A través de WhatsApp, nos llamábamos, nos escribíamos, nos enviábamos fotos, yo le compartía mi ‘ubicación en tiempo real’… Siendo honestos, en el accidentado encuentro influyó también el hecho de que yo, solo unas horas antes, me hubiese despedido de mis padres; la melancolía minaba mi concentración. Pero, finalmente, pude fundirme en un abrazo con mi querido Abel, después de un año sin vernos. 
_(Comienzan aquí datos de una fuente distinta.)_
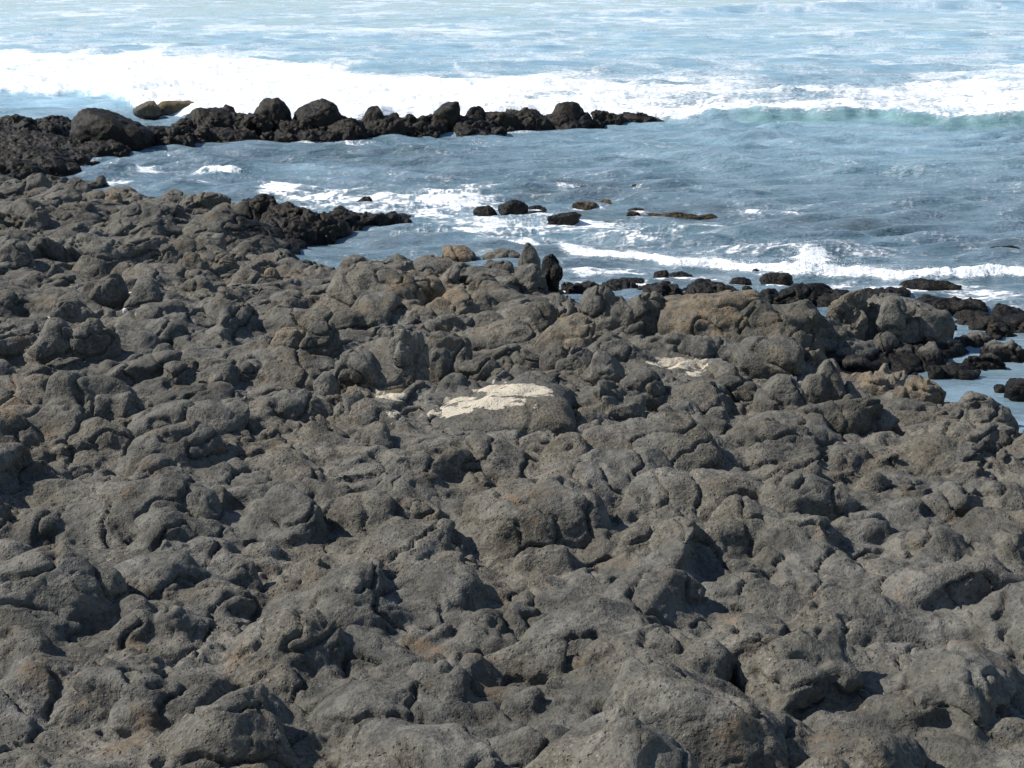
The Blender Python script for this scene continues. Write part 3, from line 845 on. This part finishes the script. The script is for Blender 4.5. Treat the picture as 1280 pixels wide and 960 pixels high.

Al día siguiente, nos reímos bastante relatándole a nuestro amigo José Manuel Muñoz —con quien me reencontré en el viaje de ida— la patética peripecia de Barajas. «21.000 pasos di ayer, cuando lo habitual suelen ser 10.000, no más de 12.000», confesaba Abel. «Lo gracioso», añadía, «es que, según el GPS, en varios momentos estuvimos bien cerca el uno del otro, ¡pero, claro, tú te encontrabas al otro lado, en la zona de pasajeros!». Con zumba melancólica, le contesté: «Yo siempre estoy al otro lado. Al otro lado del charco, ahora mismo». Tal vez me iría bien aquello que Valente dijo sobre su maestro Cernuda: «Señor de la distancia y lo imposible»---.